__Material__
---+---
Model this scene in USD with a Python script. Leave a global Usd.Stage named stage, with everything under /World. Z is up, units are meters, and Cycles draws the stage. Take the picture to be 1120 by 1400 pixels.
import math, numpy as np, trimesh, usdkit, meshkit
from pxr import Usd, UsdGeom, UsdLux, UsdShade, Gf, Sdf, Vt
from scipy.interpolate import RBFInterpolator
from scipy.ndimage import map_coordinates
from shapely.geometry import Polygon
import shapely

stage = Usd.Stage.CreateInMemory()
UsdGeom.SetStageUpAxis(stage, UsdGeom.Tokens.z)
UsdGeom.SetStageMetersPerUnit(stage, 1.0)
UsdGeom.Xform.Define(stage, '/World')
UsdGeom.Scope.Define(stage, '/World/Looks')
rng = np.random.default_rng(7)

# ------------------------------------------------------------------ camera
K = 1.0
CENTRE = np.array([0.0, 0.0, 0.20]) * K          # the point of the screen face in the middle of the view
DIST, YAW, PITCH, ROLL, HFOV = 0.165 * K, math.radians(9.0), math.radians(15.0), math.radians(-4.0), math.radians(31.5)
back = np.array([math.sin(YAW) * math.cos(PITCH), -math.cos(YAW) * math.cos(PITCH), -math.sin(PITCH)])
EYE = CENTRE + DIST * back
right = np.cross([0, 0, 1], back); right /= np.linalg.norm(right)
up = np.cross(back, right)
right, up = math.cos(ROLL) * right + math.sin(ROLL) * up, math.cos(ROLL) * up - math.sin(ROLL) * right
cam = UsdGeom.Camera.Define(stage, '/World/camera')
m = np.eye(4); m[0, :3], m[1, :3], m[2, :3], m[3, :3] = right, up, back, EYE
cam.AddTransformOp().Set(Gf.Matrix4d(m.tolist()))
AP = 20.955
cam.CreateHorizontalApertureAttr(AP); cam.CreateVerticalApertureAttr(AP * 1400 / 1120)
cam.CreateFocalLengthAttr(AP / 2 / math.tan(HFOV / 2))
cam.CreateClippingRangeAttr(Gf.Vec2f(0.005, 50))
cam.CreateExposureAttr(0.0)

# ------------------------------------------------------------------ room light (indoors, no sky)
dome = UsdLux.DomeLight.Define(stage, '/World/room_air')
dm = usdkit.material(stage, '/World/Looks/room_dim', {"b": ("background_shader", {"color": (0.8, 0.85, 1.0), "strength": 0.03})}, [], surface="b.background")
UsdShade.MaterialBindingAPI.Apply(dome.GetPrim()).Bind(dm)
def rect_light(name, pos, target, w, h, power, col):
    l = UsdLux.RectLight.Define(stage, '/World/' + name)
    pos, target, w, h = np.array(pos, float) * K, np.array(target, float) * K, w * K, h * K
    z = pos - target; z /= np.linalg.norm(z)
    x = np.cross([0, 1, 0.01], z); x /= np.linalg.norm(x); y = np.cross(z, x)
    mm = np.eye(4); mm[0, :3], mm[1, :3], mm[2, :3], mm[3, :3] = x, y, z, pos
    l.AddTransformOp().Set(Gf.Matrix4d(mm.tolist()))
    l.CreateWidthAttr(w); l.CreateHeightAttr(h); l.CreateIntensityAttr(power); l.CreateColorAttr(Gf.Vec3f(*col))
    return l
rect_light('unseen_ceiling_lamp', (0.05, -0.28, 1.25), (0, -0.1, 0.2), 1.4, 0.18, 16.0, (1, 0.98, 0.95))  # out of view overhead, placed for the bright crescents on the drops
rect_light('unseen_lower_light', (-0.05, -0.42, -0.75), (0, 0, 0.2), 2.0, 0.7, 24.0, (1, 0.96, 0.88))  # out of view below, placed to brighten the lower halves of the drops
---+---
__What you are asked to do__
Starting at the first line of the listing, retype every line up to and including the one with "cam.CreateExposureAttr(0.0)".

__Exercise answer__
Model this scene in USD with a Python script. Leave a global Usd.Stage named stage, with everything under /World. Z is up, units are meters, and Cycles draws the stage. Take the picture to be 1120 by 1400 pixels.
import math, numpy as np, trimesh, usdkit, meshkit
from pxr import Usd, UsdGeom, UsdLux, UsdShade, Gf, Sdf, Vt
from scipy.interpolate import RBFInterpolator
from scipy.ndimage import map_coordinates
from shapely.geometry import Polygon
import shapely

stage = Usd.Stage.CreateInMemory()
UsdGeom.SetStageUpAxis(stage, UsdGeom.Tokens.z)
UsdGeom.SetStageMetersPerUnit(stage, 1.0)
UsdGeom.Xform.Define(stage, '/World')
UsdGeom.Scope.Define(stage, '/World/Looks')
rng = np.random.default_rng(7)

# ------------------------------------------------------------------ camera
K = 1.0
CENTRE = np.array([0.0, 0.0, 0.20]) * K          # the point of the screen face in the middle of the view
DIST, YAW, PITCH, ROLL, HFOV = 0.165 * K, math.radians(9.0), math.radians(15.0), math.radians(-4.0), math.radians(31.5)
back = np.array([math.sin(YAW) * math.cos(PITCH), -math.cos(YAW) * math.cos(PITCH), -math.sin(PITCH)])
EYE = CENTRE + DIST * back
right = np.cross([0, 0, 1], back); right /= np.linalg.norm(right)
up = np.cross(back, right)
right, up = math.cos(ROLL) * right + math.sin(ROLL) * up, math.cos(ROLL) * up - math.sin(ROLL) * right
cam = UsdGeom.Camera.Define(stage, '/World/camera')
m = np.eye(4); m[0, :3], m[1, :3], m[2, :3], m[3, :3] = right, up, back, EYE
cam.AddTransformOp().Set(Gf.Matrix4d(m.tolist()))
AP = 20.955
cam.CreateHorizontalApertureAttr(AP); cam.CreateVerticalApertureAttr(AP * 1400 / 1120)
cam.CreateFocalLengthAttr(AP / 2 / math.tan(HFOV / 2))
cam.CreateClippingRangeAttr(Gf.Vec2f(0.005, 50))
cam.CreateExposureAttr(0.0)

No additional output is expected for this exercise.